Matrix solution with Numpy: no solution?

Question

Ran a simple script in Numpy to solve a system of 3 equations:

from numpy import *
a = matrix('1 4 1; 4 13 7; 7 22 13')
b = matrix('0;0;1')
print linalg.solve(a,b)

But when I ran it through the command prompt, I somehow got:

[[  3.46430741e+15]
 [ -6.92861481e+14]
 [ -6.92861481e+14]]

although Wolfram Alpha says there's no solution.

Does anyone know why there seems to be this difference between the Numpy/WRA answers?

Answer 1

If you take pen and paper (or use numpy.linalg.matrix_rank) and calculate the ranks of the coefficient and the augmented matrix you'll see that, according to Rouché–Capelli theorem, there is no solution. So Wolfram is right.

NumPy searches for numerical solution of equation using LU decomposition.

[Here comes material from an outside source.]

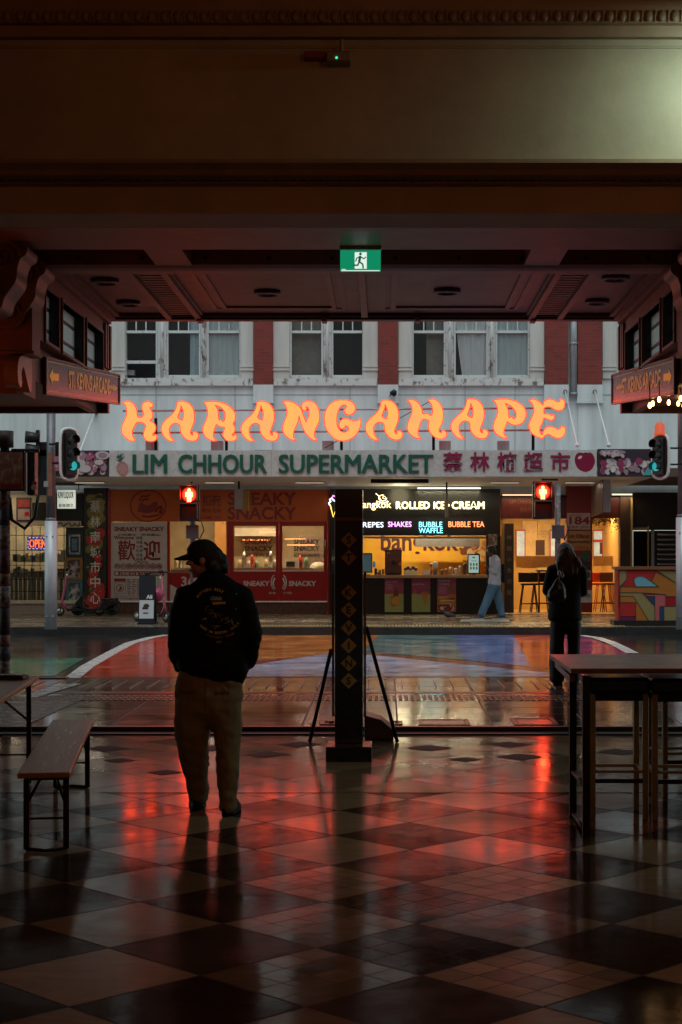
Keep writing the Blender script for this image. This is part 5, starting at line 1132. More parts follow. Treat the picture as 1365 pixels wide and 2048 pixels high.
q = MB(); q.box(PX(1003,Y),PX(1245,Y),Y+3.6,Y+3.7,Z0S,3.3,cyl_); q.box(PX(1003,Y),PX(1245,Y),Y+.2,Y+3.6,3.1,3.2,cyl_); q.box(PX(1003,Y),PX(1245,Y),Y+.0,Y+3.6,Z0S-.03,Z0S+.004,tan); q.box(PX(1245,Y),PX(1247,Y),Y+.3,Y+3.6,Z0S,3.2,cyl_)
Yr = Y+3.58
for a, c, d, e, m in ((1046,1075,1134,1042,mat('pale_board',(.62,.48,.26),.6)),(1076,1110,1148,1040,mat('pale_wall',(.55,.42,.20),.6)),(1112,1130,1120,1046,MATS['cafe_yellow'])): pbox(q,a,c,d,e,Yr-.02,.02,m)
pbox(q,1072,1090,1110,1080,Yr-.04,.02,mat('notice_dark',(.05,.02,.02),.5)); ptext(q,'NOODLES\nDUMPLINGS\nRICE',1077,1100,1068,Yr-.022,mat('notice_ink',(.28,.18,.08),.5),h=14); q.build('room', None, cf)
q = MB(); orng = mat('orange_joinery',(.45,.06,.012),.4,var=.1); skyp = mat('far_window_light',(.4,.5,.5),.4,var=.3,scale=6,emit=(.42,.55,.56),es=.45)
for a, c in ((1034,1050),(1102,1118),(1188,1226),(1228,1240)):
    q = MB(); pbox(q,a,c,1112,1062,Yr-.06,.01,skyp)
    for s_ in ((a-1.5,a,1114,1060),(c,c+1.5,1114,1060),(a-1.5,c+1.5,1062,1059),(a-1.5,c+1.5,1116,1112)): pbox(q,s_[0],s_[1],max(s_[2:]),min(s_[2:]),Yr-.1,.05,orng)
    if a != 1188: q.build('back_window', None, cf)
    else: q9 = q
q = q9
pbox(q,1187,1242,1084,1079,Yr-.1,.05,orng); pbox(q,1222,1229,1116,1060,Yr-.11,.05,orng); pbox(q,1205,1208,1112,1062,Yr-.09,.03,orng); pbox(q,1200,1215,1108,1085,Yr-.075,.01,mat('window_dark',(.05,.05,.05),.4)); q.build('back_window', None, cf)
q = MB(); pbox(q,1032,1110,1135,1112,Y+1.6,.02,mat('frosted_screen',(.50,.38,.2),.4)); q.build('screen_panel', None, cf); q = MB(); pbox(q,1187,1240,1132,1112,Y+1.6,.02,MATS['frosted_screen']); q.build('screen_panel', None, cf)
lampbar(cf, PX(1004,Y), PX(1076,Y), Y-.25, PZ(990,Y-.25), (1,.55,.3), 1.6, 5.0, 'strip_light')
lampbar(cf, PX(1040,Y), PX(1120,Y), Y+1.6, 3.05, (1,.66,.30), 3, 85.0)
lampbar(cf, PX(1190,Y), PX(1236,Y), Y+1.6, 3.05, (1,.66,.30), 3, 50.0)
q = MB(); pbox(q,1262,1266,1226,992,Y-.1,.1,mat('yellow_edge',(.45,.32,.12),.4)); pbox(q,1241,1262,1226,990,Y-.08,.3,mat('brown_pier',(.06,.03,.02),.4,var=.4,scale=6)); q.build('pier', None, cf)
lampbar(cf, PX(1222,Y), PX(1262,Y), Y-.22, PZ(989,Y-.22), (1,.75,.45), 1.8, 3.0, 'strip_light')
# signs on the red pillar
def flat(name, label, cat, x0, y0, x1, y1, m, fn=None, Yp=None, group=None):
    Yp = Yp or Y-.105; o = MB(); pbox(o,x0,x1,y1,y0,Yp-.012,.011,m)
    if fn: fn(o, Yp-.012)
    return tag(o.build(name), label, cat, group)
ink = MATS['print_deep_red']; pale = mat('pillar_poster',(.45,.32,.30),.5,var=.08)
flat('number_poster','pale poster with large red number 184 on the cafe pillar','poster',1135,1026,1181,1059,pale,lambda o,Yq:(ptext(o,'184',1139,1180,1041,Yq,ink,h=16,bold=.03),ptext(o,'營業中  OPEN',1137,1178,1054,Yq,MATS['print_black'],h=6),pbox(o,1138,1164,1031,1030,Yq-.002,.002,MATS['print_black'])))
flat('supermarket_poster','orange supermarket notice below the number poster on the cafe pillar','poster',1134,1062,1182,1101,mat('poster_tan',(.36,.17,.06),.5,var=.1),lambda o,Yq:(ptext(o,'Lim Chhour',1137,1180,1072,Yq,MATS['print_maroon'],h=9,bold=.02),ptext(o,'Supermarket',1137,1180,1084,Yq,MATS['print_maroon'],h=8,bold=.02),ptext(o,'林楠超市',1148,1178,1095,Yq,orng,h=7)))
flat('green_notice','small dark green notice on the cafe pillar','notice',1162,1104,1181,1121,mat('notice_green',(.03,.06,.05),.5,var=.4,scale=20))
flat('dark_notice','small black notice under the green one on the cafe pillar','notice',1164,1123,1181,1139,mat('notice_black',(.025,.02,.02),.5,var=.4,scale=20))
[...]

Without going into details LU decomposition involves divisions, divisions in FP arithmetic can lead to significant errors.

If you check:

a = np.matrix('1 4 1; 4 13 7; 7 22 13')
b = np.matrix('0;0;1')

c = np.linalg.solve(a,b)
np.linalg.norm(a * c - b)
## 2.0039024427351748

you'll see that NumPy solution is far from being correct.